Lloyds Metals and Energy have offered massive returns to investors in the last 10 years, rising as much as 4400% over the decade.
Accordingly, if an investor had invested Rs 10,000 in the stock 10 years ago and stayed put, the investment would have swelled to Rs 4.4 lakh, according to an analysis by ET Markets.
In the last 3 years, the stock has surged 5100% and gave returns of 1,860% in the last five years.
Lloyds Metals and Energy, a BSE500 company with a market capitalization of about Rs 28,944 crore, manufactures sponge iron. The company also operates a cogeneration waste heat recovery plant to recover heat from its kilns.
It has an EPS of 20.70 on a trailing twelve month (TTM) basis and the stock is currently trading at a PB of 18.93.

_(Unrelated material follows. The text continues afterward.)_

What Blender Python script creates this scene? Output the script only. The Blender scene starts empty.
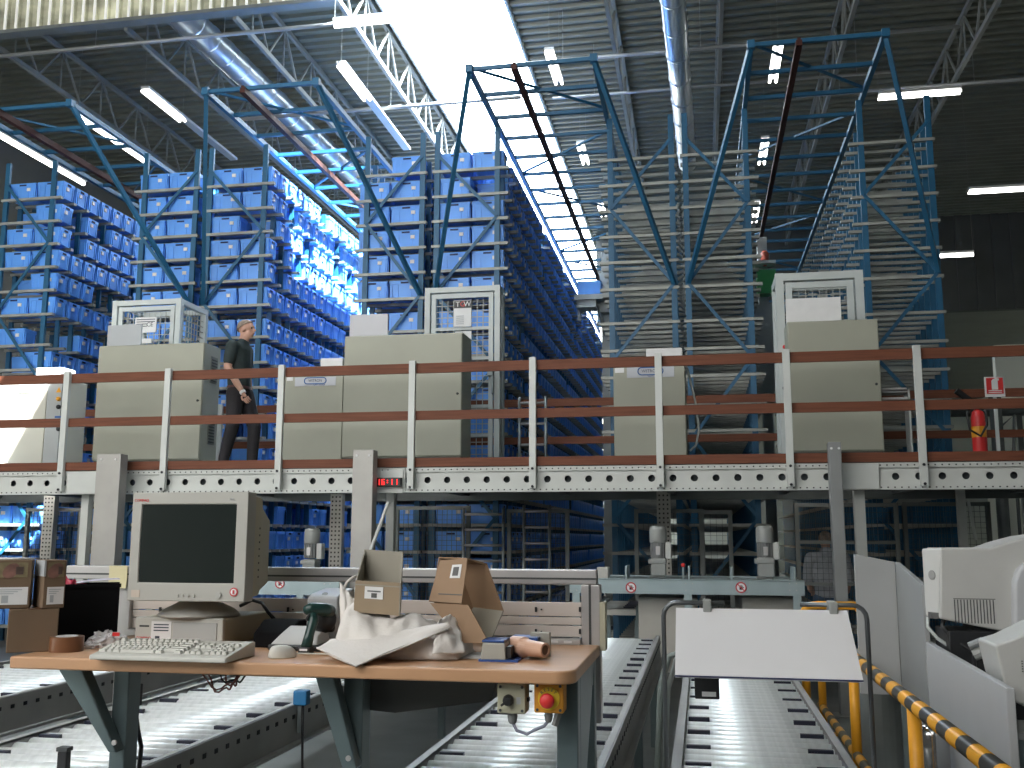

According to the latest shareholding pattern available with the exchanges, promoters own a majority of the stake at 65.75%, while the rest of 34.25% lies with public shareholders.
Among the public shareholders, mutual funds and foreign investors have no stake, while retail investors have a combined holding of 5.68% in the company.
Lloyds Metal has presently undertaken fresh geological surveys for iron ore reserves.
Initial reports by Tata Steel Industrial Consulting indicate that the 90 mt of reserves initially estimated are far more significant and would be in the range of 180 mmt with an additional 550 mmt of BHQ (Banded Hematite Quartz).
For the first quarter ended June, Lloyds total revenues more than doubled YoY to Rs 1,965 crore as compared to Rs 843 crore in Q1FY23. PAT stood at Rs 403 crore.
Technical outlook — What should traders do?
Analysts say the stock is currently outperforming the benchmark indices and investors looking for gains can buy the stock.